More than one crisis at World Bank
The controversy over Paul Wolfowitz raises questions about the US role and the bank's future.
Washington
Whether Paul Wolfowitz remains president of the World Bank or not, the furor over his leadership raises questions about the importance of reforming the policies and structure of an institution born more than 60 years ago, at a time of very different global financial needs.
Does the bank still need to make loans to middle-income countries, for instance, given the rivers of investment capital that now flow around the world? Does the tradition of allowing the United States to name the bank's president make sense any longer?
Does the bank even need to continue to exist?
"The good thing about this crisis is that the US government may realize it has to pay more attention to these international financial institutions," says Colin Bradford, a senior fellow for global economics and development at the Brookings Institution. "It's not enough to just put your guy in there."
The future of the US-designated leader of the World Bank should become clear this week. An internal special committee has been investigating controversy surrounding Mr. Wolfowitz's actions in regard to his companion, Shaha Riza, who on his direction was given a large pay raise when she was reassigned from the World Bank to the State Department in 2005.
Wolfowitz says he tried to recuse himself from the situation and took personal action only after the bank's ethics committee said he must. Bank officials say they were unaware of the generous terms of Ms. Riza's transfer.

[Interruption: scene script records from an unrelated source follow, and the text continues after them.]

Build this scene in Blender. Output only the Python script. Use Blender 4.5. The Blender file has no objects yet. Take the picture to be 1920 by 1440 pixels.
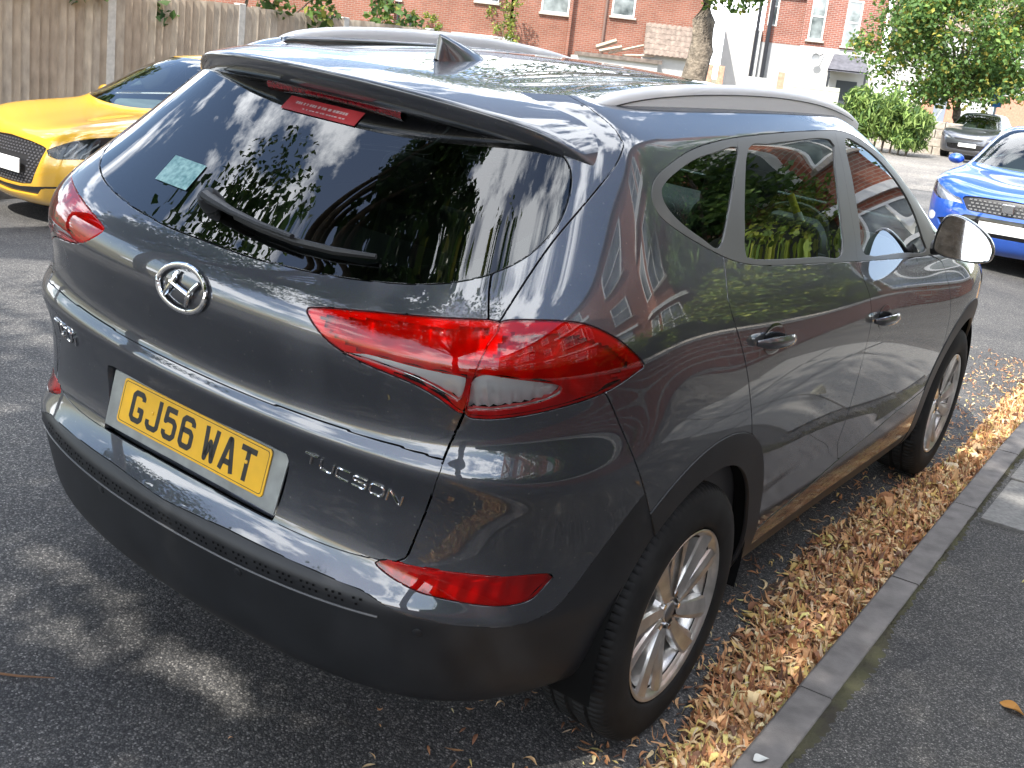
import bpy, bmesh, math, random
import numpy as np
from mathutils import Vector, Matrix

# ------------------------------------------------------------------ camera, world, sun, exposure
scene = bpy.context.scene
COL = scene.collection
R = math.radians
# car frame -> world: the parked car leans 3 degrees to the kerb with the camber of the road
CAR_M = Matrix(((0.99843065, 0.0, 0.05600212, 0.0),
                (0.00062302, 0.99993811, -0.01110757, 0.0),
                (-0.05599865, 0.01112503, 0.99836886, 0.0),
                (0, 0, 0, 1)))
cam_d = bpy.data.cameras.new('camera')
cam = bpy.data.objects.new('camera', cam_d)
COL.objects.link(cam)
cam.matrix_world = Matrix(((0.80579166, -0.21804920, 0.55059454, 1.92846),
                           (0.58206495, 0.12035035, -0.80418667, -2.42450),
                           (0.10908801, 0.96848869, 0.22389610, 1.65382),
                           (0, 0, 0, 1)))
cam_d.sensor_width = 36.0
cam_d.lens = 38.178
cam_d.shift_x = 0.01331
cam_d.shift_y = -0.07853
cam_d.clip_start = 0.05
cam_d.clip_end = 2000
scene.camera = cam

SUN_DIR = Vector((0.02, -0.655, 0.755)).normalized()      # towards the sun: high, behind and left of the camera
sun_el = math.asin(SUN_DIR.z)
sun_az = math.atan2(SUN_DIR.x, SUN_DIR.y)
world = bpy.data.worlds.new('World')
scene.world = world
world.use_nodes = True
wn, wl = world.node_tree.nodes, world.node_tree.links
wn.clear()
sky = wn.new('ShaderNodeTexSky')
sky.sky_type = 'NISHITA'
sky.sun_disc = False
sky.sun_elevation = sun_el
sky.sun_rotation = sun_az
sky.air_density = 1.0
sky.dust_density = 1.2
# broken fair-weather cloud all over the sky
tc = wn.new('ShaderNodeTexCoord')
mp = wn.new('ShaderNodeMapping'); mp.inputs['Scale'].default_value = (1.0, 1.0, 1.9)
cn = wn.new('ShaderNodeTexNoise'); cn.inputs['Scale'].default_value = 3.0; cn.inputs['Detail'].default_value = 9; cn.inputs['Roughness'].default_value = 0.62
cr = wn.new('ShaderNodeValToRGB')
cr.color_ramp.elements[0].position = 0.485; cr.color_ramp.elements[0].color = (0, 0, 0, 1)
cr.color_ramp.elements[1].position = 0.56; cr.color_ramp.elements[1].color = (1, 1, 1, 1)
mx = wn.new('ShaderNodeMixRGB'); mx.inputs['Color2'].default_value = (15.5, 16.0, 16.8, 1)
bg = wn.new('ShaderNodeBackground'); bg.inputs['Strength'].default_value = 0.15
wo = wn.new('ShaderNodeOutputWorld')
wl.new(tc.outputs['Generated'], mp.inputs['Vector']); wl.new(mp.outputs['Vector'], cn.inputs['Vector'])
wl.new(cn.outputs['Fac'], cr.inputs['Fac']); wl.new(cr.outputs['Color'], mx.inputs['Fac'])
wl.new(sky.outputs['Color'], mx.inputs['Color1']); wl.new(mx.outputs['Color'], bg.inputs['Color'])
wl.new(bg.outputs['Background'], wo.inputs['Surface'])

sun_d = bpy.data.lights.new('sun', 'SUN')
sun_d.energy = 4.0
sun_d.angle = R(0.53)
sun_d.color = (1.0, 0.955, 0.88)
sun = bpy.data.objects.new('sun', sun_d)
COL.objects.link(sun)
sun.rotation_euler = SUN_DIR.to_track_quat('Z', 'Y').to_euler()
sun.location = (0, 0, 30)

scene.view_settings.view_transform = 'Standard'
scene.view_settings.look = 'None'
scene.view_settings.exposure = 1.25
scene.view_settings.gamma = 1.0
scene.view_settings.use_curve_mapping = False
scene.render.engine = 'CYCLES'
scene.cycles.max_bounces = 10
scene.cycles.transparent_max_bounces = 24
scene.cycles.glossy_bounces = 5
scene.cycles.diffuse_bounces = 3
scene.cycles.caustics_reflective = False
scene.cycles.caustics_refractive = False
rng = random.Random(7)
nrg = np.random.RandomState(11)

# ------------------------------------------------------------------ helpers
def tag(o, label=None, cat=None, group=None, kind=None):
    if label: o['label'] = label
    if cat: o['category'] = cat
    if group: o['group'] = group
    if kind: o['kind'] = kind
    return o

def empty(name, loc=(0, 0, 0), rz=0.0, parent=None):
    o = bpy.data.objects.new(name, None)
    o.empty_display_size = 0.2
    o.location = loc; o.rotation_euler = (0, 0, rz)
    COL.objects.link(o)
    if parent: o.parent = parent
    return o

def link(name, me, mat=None, parent=None):
    o = bpy.data.objects.new(name, me)
    COL.objects.link(o)
    if mat is not None and len(me.materials) == 0: me.materials.append(mat)
    if parent: o.parent = parent
    return o

def mesh_np(name, V, F, smooth=True, normals=None):
    """V Nx3 array, F list of index tuples"""
    me = bpy.data.meshes.new(name)
    me.from_pydata([tuple(map(float, v)) for v in V], [], [tuple(map(int, f)) for f in F])
    if smooth:
        me.polygons.foreach_set('use_smooth', [True] * len(me.polygons))
    me.update()
    if normals is not None:
        me.normals_split_custom_set_from_vertices([tuple(map(float, n)) for n in normals])
    return me

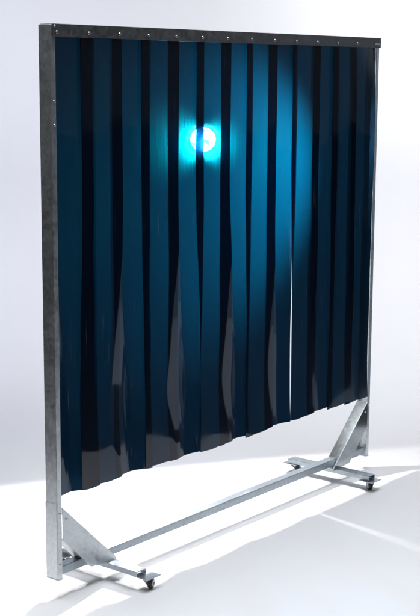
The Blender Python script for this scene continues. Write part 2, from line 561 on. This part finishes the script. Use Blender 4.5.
def spot(name, loc, aim, power, size, blend, rad, col=(1, 1, 1)):
    l = bpy.data.lights.new(name, 'SPOT')
    l.energy = power; l.spot_size = size; l.spot_blend = blend; l.shadow_soft_size = rad; l.color = col
    o = bpy.data.objects.new(name, l); C.objects.link(o)
    o.location = loc
    o.rotation_euler = Vector(aim).to_track_quat('-Z', 'Y').to_euler()
    return o
spot('lamp_beam', LP + AX * .052, Vector((-.37, -.58, -.09)), 3000, R(88), .75, .03, (1, .99, .97))
spot('lamp_flood', LP + AX * .052, Vector((-.50, -.84, -.2)), 100, R(170), .07, .03, (1, .99, .97))

def area(name, loc, aim, sx, sy, power, col=(1, 1, 1)):
    l = bpy.data.lights.new(name, 'AREA')
    l.shape = 'RECTANGLE'; l.size = sx; l.size_y = sy; l.energy = power; l.color = col
    o = bpy.data.objects.new(name, l); C.objects.link(o)
    o.location = loc
    o.rotation_euler = (Vector(aim) - Vector(loc)).to_track_quat('-Z', 'Y').to_euler()
    return o
# overhead softbox washing the paper floor, long strip of soft light on the added wall
base = Vector((CP.x, CP.y, 0))
ov = area('overhead_softbox', base + VD * 4.45 - VR * .05 + Vector((0, 0, 3.3)), base + VD * 4.05 + VR * .1 + Vector((0, 0, 0)), 2.8, 2.0, 48, (.95, .97, 1))
ov.data.spread = R(95)   # egg-crate grid keeps it off the backdrop
for nm, vr, wd, pw, colr in (('backdrop_softbox', 2.0, 2.4, 86, (.98, .98, 1)), ('backdrop_softbox', -1.7, 2.0, 29, (.86, .88, 1))):
    o = area(nm, base + VD * 6.5 + VR * vr + Vector((0, 0, 3.1)), base + VD * 8.6 + VR * vr * 1.05 + Vector((0, 0, 1.15 if vr > 0 else .5)), wd, .8, pw, colr)
    o.data.spread = R(155 if vr > 0 else 112)

# ------------------------------------------------------------------ world: dim studio
w = bpy.data.worlds.new('World')
sc.world = w
w.use_nodes = True
w.node_tree.nodes['Background'].inputs[0].default_value = (.97, .98, 1, 1)
w.node_tree.nodes['Background'].inputs[1].default_value = .065

sc.view_settings.view_transform = 'Standard'
sc.view_settings.look = 'None'
sc.view_settings.exposure = 0
sc.view_settings.gamma = 1
sc.cycles.transparent_max_bounces = 16
sc.cycles.max_bounces = 8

Board takes up Wolfowitz matter
At time of writing, the full 24-member board of the World Bank was scheduled to receive the special committee's findings and conclusions on May 14. Wolfowitz himself was scheduled to testify before the board on May 15. Following that, the board must decide whether or not to take the unprecedented step of ousting the bank president.
If they do, the bank's new leader will have a tough job, say some experts – and not just because they would be taking office following a period of internal turmoil.
"A new president really has to define a new vision for the World Bank," says Nancy Birdsall, president of the Center for Global Development.
For one thing, the bank's role in China, India, and other rapidly developing middle-income countries needs to be revitalized, says Ms. Birdsall.
World Bank borrowing from this group of countries has declined "dramatically," says a Center for Global Development report, due to their increasing access to private capital markets and their perception that dealing with the World Bank can be a hassle.
Among other things, the bank should reorient itself so that the provision of development advice and knowledge is one of its primary products for middle-income nations, says Birdsall.
"Knowledge and experience is what defines the institution," she says.
Birdsall also believes that the bank should focus more and more on projects that deal with problems that cut across national borders, such as global warming, and that it needs to expand its provision of out-and-out grants to countries so poor that their per capita income is below $500.
Many experts also believe that the struggle over Wolfowitz's actions point out that the governing structure of the World Bank should be modernized.
By tradition, the US appoints the head of the World Bank and Europe appoints the head of the International Monetary Fund (IMF). That may have made sense when the bank was founded in 1945, since US financial and military power was unchallenged in the wake of the destruction of World War II. But today it may simply seem a quasi-colonial privilege, say critics.
Calls for merit-based selection
Instead, both the bank and the IMF should have a merit-based selection process, says Dr. Bradford. That way, the bank's president reasonably could say they represent the world community as a whole. "The person has to be a world figure," he says.
Stanley Fischer, a former professor of economics at Massachusetts Institute of Technology and World Bank vice president who is currently governor of the Bank of Israel is one such possible candidate.
Is World Bank necessary?
Other critics of the bank have taken the opportunity of the Wolfowitz crisis to question whether the World Bank is even necessary. Columnist George Will, for instance, wrote on May 10 that "the bank's rationale, never strong, has evaporated."
It's hard to show that bank loans produce growth, Will argues. At the same time, most loans go to the middle-income countries, who today are perfectly capable of attracting private-sector money on their own.
The bank's defenders say that its financial strength and expertise will be essential if the world is to even approach the Millennium Development Goal of halving global poverty by 2015.
"But the bank faces some real challenges in adapting its internal governance structure and instruments – put in place 60 years ago – to dramatic changes in the global economy and in the relative power and needs of its shareholders," says the Center for Global Development report.